Des cantiques qualifiés de trop « sucrés »
Il y a trois ans, l’abbé Simon Chouanard a fondé l’association Pater, qui propose quatre fois par an des week-ends à plusieurs générations d’hommes et de garçons, notamment pères et fils. « Certains regrettent que la mixité se soit faite sans réflexion dans l’Eglise, observe-t-il. Mais si l’on veut démontrer que les garçons et les filles ont des différences, il faut avoir des propositions d’éducation différenciées, car la fille n’a pas l’acquisition du genre à faire. Alors que le garçon doit faire un travail initiatique, il faut qu’il fasse un tour dans la communauté des hommes pour pouvoir revenir dans la communauté des femmes », explique l’abbé.
Dans l’Eglise catholique aussi, au clergé diocésain pourtant intégralement masculin, les laïcs à l’origine de ces initiatives font le constat que les hommes ne sont pas toujours à l’aise et qu’ils éprouvent le besoin de se ménager un espace pour être entre hommes.
L’effacement des communautés masculines pour les laïcs, l’omniprésence des femmes dans la vie paroissiale, des homélies jugées « asexuées », une liturgie post-concile Vatican II et ses cantiques qualifiés de trop « sucrés », tout cela contribue, selon eux, à une « féminisation de la vie en Eglise ».

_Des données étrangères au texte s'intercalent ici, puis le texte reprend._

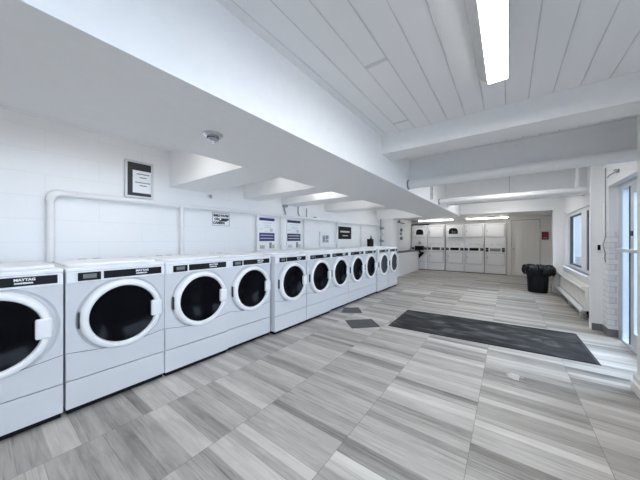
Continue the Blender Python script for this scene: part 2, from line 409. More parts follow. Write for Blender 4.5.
obj('window_sill', B(XR-0.06, XR+0.05, V0-0.05, V1+0.05, VZ0-0.045, VZ0), 'vinyl', w, bevel=0.006)
# door_1: glazed street door with sidelight ------------------------
d = sthing('door_1')
fx0, fx1 = XR+0.09, XR+0.17
obj('door_frame', BB((fx0, fx1, D1-0.16, D1, 0, DZ), (fx0, fx1, D0, D0+0.07, 0, DZ), (fx0, fx1, D0+0.07, D1-0.16, DZ-0.07, DZ), (fx0-0.01, fx1, D0+0.07, D1-0.16, 0, 0.03)), 'alu', d, bevel=0.003)
obj('door_gasket', BB((fx0+0.012, fx1-0.02, 4.74, 4.80, 0.03, DZ-0.07)), 'darkgasket', d)
lf = bmesh.new()
for q in [(4.64, 4.74, 0.03, DZ-0.07), (D0+0.07, D0+0.14, 0.03, DZ-0.07), (D0+0.14, 4.64, 0.03, 0.20), (D0+0.14, 4.64, DZ-0.16, DZ-0.07)]:
    box(lf, fx0+0.01, fx1-0.01, *q)
leaf = obj('door_leaf', lf, 'alu', d, bevel=0.003)
obj('push_bar', BB((fx0-0.05, fx0-0.02, D0+0.12, 5.02, 1.16, 1.20), (fx0-0.05, fx0+0.02, 4.98, 5.02, 1.16, 1.20), (fx0-0.05, fx0+0.02, D0+0.12, D0+0.15, 1.16, 1.20)), 'alu', leaf, bevel=0.004)
obj('lock', B(fx0-0.004, fx0+0.01, 4.655, 4.685, 1.36, 1.42), 'darkgasket', leaf)
obj('pane', B(fx0+0.035, fx0+0.043, D0+0.14, 4.64, 0.20, DZ-0.16), 'glass', leaf)
obj('sidelight_pane', B(fx0+0.035, fx0+0.043, 4.80, D1-0.16, 0.03, DZ-0.07), 'glass', d)
obj('door_head', B(fx0-0.005, fx0+0.16, D0, D1, DZ-0.001, DZ+0.03), 'lamp_body', d)
# door_2: white panelled back door ---------------------------------
d = sthing('door_2')
dy = 11.885
bm = bmesh.new()
for q in [(0.104, 0.19, 0.012, 2.035), (0.82, 0.906, 0.012, 2.035), (0.47, 0.54, 0.20, 1.92), (0.19, 0.82, 0.012, 0.20), (0.19, 0.82, 1.92, 2.035), (0.19, 0.47, 0.85, 0.99), (0.54, 0.82, 0.85, 0.99)]:
    box(bm, q[0], q[1], dy, dy+0.03, q[2], q[3])
slab = obj('door_slab', bm, 'beige', d)
for (x0, x1) in [(0.19, 0.47), (0.54, 0.82)]:
    for (z0, z1) in [(0.20, 0.85), (0.99, 1.92)]:
        obj('panel', BB((x0, x1, dy+0.022, dy+0.028, z0, z1), (x0+0.035, x1-0.035, dy+0.008, dy+0.022, z0+0.035, z1-0.035)), 'beige', slab, bevel=0.006)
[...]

« Où sont les mecs dans nos églises ? », s’écrit ainsi l’abbé Chouanard. « Aujourd’hui, beaucoup d’hommes suivent leur femme à l’église et ils ne se sentent pas suffisamment rejoints comme homme par l’Eglise », abonde Gabriel Morin, des camps « Optimum ». « Ils n’ont pas besoin de discours gnangnan. L’Eglise doit faire un gros travail de conscientisation sur l’homme », tranche Clément Lescat. La virilité de Jésus serait édulcorée, la figure de Dieu présentée comme trop maternante. « L’Eglise met en valeur les vertus féminines, assure le père de Maistre. C’est une Eglise matrice, couveuse, plus maternelle que paternelle. »

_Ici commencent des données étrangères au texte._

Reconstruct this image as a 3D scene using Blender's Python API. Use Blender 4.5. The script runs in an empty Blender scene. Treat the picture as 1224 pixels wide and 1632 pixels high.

Pour plusieurs de ces militants de la masculinité, l’implantation de l’islam en France contribue aussi à bousculer l’identité des catholiques. « L’islam se développe sur ce manque de virilité. Il pose ces questions. Ils nous demandent : pourquoi n’êtes-vous pas plus forts ? Ils ne comprennent pas qu’on rentre la tête dans les épaules », assure l’abbé Philippe de Maistre. Gabriel Morin réfléchit aujourd’hui à adapter ces camps « à des jeunes des cités ».